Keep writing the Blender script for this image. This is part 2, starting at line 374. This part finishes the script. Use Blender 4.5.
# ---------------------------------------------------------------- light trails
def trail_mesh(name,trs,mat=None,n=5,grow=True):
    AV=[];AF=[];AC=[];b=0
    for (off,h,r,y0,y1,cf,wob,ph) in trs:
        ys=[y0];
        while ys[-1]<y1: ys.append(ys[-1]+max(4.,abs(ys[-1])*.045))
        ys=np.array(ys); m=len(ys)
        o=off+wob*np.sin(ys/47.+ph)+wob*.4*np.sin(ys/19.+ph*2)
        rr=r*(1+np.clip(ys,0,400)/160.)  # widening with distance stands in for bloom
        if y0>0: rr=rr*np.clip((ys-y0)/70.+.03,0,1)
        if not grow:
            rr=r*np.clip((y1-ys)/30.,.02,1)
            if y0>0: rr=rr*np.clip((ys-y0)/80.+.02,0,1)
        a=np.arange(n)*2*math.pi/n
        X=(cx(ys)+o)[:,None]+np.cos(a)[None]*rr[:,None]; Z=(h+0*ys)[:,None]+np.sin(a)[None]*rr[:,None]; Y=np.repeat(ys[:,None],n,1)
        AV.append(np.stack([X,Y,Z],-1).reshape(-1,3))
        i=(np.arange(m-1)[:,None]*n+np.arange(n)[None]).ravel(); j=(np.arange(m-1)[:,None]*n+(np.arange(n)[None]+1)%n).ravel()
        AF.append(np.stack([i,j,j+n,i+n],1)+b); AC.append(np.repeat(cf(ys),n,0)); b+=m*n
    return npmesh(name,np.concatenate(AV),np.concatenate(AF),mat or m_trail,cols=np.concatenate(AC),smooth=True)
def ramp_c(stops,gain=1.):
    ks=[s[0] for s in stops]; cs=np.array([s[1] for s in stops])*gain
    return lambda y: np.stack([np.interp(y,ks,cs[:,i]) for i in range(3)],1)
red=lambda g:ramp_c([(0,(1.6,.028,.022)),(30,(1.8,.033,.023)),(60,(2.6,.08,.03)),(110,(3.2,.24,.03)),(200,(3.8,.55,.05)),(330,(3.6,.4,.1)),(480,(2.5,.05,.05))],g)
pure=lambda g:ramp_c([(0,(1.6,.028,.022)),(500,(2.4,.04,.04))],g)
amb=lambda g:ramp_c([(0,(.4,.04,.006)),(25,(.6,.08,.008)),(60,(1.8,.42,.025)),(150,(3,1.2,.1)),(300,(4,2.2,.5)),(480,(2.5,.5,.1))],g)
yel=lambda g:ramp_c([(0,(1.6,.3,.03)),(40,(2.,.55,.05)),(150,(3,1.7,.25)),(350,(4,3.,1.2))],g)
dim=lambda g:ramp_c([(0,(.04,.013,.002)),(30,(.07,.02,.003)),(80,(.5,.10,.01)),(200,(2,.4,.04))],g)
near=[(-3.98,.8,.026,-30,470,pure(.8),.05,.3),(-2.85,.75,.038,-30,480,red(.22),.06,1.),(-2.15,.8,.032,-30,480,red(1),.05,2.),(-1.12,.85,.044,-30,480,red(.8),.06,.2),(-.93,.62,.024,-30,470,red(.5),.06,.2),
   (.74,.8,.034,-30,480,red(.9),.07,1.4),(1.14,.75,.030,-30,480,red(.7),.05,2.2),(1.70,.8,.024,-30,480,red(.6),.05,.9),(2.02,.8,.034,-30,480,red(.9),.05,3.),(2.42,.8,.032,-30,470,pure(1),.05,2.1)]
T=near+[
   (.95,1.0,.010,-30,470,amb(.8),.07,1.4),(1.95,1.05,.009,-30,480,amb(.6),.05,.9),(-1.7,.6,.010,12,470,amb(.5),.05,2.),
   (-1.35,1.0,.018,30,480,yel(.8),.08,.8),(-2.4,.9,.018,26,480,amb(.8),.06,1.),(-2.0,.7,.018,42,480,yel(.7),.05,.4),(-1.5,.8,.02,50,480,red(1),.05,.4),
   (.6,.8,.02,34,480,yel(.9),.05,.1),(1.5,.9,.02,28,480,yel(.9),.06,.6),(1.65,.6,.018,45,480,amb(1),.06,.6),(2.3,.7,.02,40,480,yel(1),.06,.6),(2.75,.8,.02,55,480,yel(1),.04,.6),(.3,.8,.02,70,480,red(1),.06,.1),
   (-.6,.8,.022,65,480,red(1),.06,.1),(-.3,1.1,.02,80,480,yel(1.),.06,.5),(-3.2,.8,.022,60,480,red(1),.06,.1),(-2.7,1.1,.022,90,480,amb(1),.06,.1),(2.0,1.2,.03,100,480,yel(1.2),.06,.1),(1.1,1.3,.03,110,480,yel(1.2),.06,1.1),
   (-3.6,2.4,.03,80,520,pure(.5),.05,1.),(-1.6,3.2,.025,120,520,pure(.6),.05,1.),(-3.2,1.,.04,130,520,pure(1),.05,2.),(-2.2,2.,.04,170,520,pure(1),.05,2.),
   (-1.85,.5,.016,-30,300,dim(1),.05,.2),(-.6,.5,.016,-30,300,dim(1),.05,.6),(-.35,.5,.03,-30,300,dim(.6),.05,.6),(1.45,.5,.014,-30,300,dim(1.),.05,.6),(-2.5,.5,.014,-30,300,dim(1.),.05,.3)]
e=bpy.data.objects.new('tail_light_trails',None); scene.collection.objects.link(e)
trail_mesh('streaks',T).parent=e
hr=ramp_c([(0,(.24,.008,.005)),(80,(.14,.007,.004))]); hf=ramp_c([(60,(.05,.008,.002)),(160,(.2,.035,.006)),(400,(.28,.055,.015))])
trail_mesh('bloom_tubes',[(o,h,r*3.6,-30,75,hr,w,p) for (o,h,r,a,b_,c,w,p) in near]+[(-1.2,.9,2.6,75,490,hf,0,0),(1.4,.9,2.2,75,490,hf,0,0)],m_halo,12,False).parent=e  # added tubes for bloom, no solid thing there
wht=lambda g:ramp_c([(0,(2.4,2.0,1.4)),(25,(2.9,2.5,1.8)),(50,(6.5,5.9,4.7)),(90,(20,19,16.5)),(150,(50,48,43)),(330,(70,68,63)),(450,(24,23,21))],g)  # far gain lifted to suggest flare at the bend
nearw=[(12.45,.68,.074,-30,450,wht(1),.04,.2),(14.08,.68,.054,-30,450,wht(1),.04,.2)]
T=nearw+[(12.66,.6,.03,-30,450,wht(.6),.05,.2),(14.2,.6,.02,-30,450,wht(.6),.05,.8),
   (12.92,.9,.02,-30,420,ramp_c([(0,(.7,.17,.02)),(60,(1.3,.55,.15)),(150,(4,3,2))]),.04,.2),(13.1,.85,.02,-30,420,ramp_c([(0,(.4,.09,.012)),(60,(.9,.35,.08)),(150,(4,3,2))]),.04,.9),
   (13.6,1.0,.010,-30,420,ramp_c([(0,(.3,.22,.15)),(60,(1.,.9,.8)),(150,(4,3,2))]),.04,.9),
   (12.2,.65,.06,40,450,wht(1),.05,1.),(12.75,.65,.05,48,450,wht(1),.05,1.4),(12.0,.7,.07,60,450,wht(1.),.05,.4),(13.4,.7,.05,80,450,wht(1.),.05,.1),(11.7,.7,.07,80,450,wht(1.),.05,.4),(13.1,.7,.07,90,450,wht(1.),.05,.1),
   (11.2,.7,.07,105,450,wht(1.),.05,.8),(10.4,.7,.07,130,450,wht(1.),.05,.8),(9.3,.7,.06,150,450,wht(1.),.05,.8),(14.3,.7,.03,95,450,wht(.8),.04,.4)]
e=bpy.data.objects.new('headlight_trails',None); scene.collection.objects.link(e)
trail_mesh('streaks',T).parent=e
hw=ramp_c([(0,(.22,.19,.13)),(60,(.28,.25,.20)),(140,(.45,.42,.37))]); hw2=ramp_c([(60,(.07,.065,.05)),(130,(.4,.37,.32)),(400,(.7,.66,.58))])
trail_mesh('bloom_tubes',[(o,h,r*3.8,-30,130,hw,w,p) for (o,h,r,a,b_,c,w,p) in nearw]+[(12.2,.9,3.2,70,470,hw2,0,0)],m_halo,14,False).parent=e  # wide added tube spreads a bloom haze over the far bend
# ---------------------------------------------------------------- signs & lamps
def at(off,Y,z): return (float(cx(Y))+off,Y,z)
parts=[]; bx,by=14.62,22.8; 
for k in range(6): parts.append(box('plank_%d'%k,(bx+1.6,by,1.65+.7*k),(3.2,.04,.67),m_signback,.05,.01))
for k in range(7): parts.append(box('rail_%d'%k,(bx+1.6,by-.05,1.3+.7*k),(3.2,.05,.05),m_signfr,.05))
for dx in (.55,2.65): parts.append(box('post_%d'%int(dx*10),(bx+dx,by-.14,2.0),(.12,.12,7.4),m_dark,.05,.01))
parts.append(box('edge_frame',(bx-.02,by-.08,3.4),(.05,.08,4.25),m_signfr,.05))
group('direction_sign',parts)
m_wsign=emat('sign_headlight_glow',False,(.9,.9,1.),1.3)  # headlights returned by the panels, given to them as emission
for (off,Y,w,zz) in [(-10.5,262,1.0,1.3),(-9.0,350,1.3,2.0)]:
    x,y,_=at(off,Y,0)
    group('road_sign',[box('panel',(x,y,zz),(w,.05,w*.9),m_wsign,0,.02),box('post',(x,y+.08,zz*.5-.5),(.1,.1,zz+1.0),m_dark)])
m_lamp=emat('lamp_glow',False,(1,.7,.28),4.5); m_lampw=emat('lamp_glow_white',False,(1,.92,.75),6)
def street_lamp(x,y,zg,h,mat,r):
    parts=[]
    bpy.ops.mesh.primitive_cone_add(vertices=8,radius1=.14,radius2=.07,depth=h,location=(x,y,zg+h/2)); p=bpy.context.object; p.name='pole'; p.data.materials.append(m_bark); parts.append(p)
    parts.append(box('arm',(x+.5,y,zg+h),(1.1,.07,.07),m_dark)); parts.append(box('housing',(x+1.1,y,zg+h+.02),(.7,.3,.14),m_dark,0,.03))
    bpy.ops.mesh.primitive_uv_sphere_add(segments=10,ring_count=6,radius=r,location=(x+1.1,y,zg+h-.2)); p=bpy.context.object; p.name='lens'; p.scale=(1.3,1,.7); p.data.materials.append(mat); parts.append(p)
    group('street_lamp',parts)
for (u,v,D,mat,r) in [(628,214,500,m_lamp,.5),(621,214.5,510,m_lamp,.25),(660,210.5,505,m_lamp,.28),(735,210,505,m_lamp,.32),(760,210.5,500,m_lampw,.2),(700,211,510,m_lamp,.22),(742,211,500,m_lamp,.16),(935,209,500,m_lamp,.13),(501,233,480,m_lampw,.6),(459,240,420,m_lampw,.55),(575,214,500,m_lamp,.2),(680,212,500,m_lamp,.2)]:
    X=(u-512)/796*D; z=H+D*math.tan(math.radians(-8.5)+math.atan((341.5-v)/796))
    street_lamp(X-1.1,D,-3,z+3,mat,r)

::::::

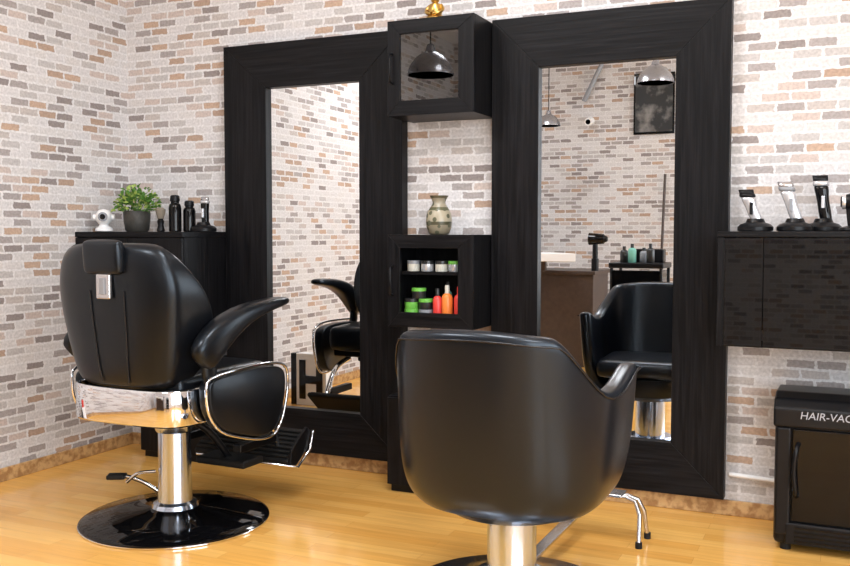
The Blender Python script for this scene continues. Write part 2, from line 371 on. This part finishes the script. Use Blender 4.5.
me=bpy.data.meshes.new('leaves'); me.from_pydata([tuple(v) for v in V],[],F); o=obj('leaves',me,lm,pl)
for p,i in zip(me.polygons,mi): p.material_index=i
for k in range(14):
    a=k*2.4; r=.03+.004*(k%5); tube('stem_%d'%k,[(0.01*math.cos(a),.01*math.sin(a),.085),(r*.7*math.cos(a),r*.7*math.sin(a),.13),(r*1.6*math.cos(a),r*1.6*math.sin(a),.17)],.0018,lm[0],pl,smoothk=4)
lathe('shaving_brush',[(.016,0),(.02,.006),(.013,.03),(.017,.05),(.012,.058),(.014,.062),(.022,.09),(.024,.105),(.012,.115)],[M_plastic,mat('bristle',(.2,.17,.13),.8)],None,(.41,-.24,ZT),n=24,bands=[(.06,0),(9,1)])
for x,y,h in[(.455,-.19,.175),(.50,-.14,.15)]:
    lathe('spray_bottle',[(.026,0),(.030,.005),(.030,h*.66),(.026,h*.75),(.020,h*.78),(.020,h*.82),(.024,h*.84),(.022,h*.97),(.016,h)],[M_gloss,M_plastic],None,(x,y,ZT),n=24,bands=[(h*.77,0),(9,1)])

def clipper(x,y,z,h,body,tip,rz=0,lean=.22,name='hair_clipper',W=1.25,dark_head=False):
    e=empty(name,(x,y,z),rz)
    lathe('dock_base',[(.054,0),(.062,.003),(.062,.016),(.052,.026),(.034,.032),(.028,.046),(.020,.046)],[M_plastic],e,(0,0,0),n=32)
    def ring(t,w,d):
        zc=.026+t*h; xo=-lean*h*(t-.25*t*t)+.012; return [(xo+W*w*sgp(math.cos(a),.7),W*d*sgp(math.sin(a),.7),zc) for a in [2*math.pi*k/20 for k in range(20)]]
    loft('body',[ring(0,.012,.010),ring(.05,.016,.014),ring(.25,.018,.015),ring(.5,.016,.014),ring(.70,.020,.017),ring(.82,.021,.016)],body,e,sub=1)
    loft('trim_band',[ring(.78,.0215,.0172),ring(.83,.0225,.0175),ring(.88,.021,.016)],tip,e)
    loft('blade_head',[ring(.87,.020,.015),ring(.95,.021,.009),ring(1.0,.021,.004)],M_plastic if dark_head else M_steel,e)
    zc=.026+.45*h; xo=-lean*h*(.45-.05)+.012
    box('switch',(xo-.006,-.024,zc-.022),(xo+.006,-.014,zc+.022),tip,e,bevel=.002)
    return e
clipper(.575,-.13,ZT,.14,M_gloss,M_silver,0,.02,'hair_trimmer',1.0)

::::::

● What is asked
Gather all lines from the records above in which "scene" appears.

● Output
e=bpy.data.objects.new('tail_light_trails',None); scene.collection.objects.link(e)
e=bpy.data.objects.new('headlight_trails',None); scene.collection.objects.link(e)
The Blender Python script for this scene continues. Write part 2, from line 371 on. This part finishes the script. Use Blender 4.5.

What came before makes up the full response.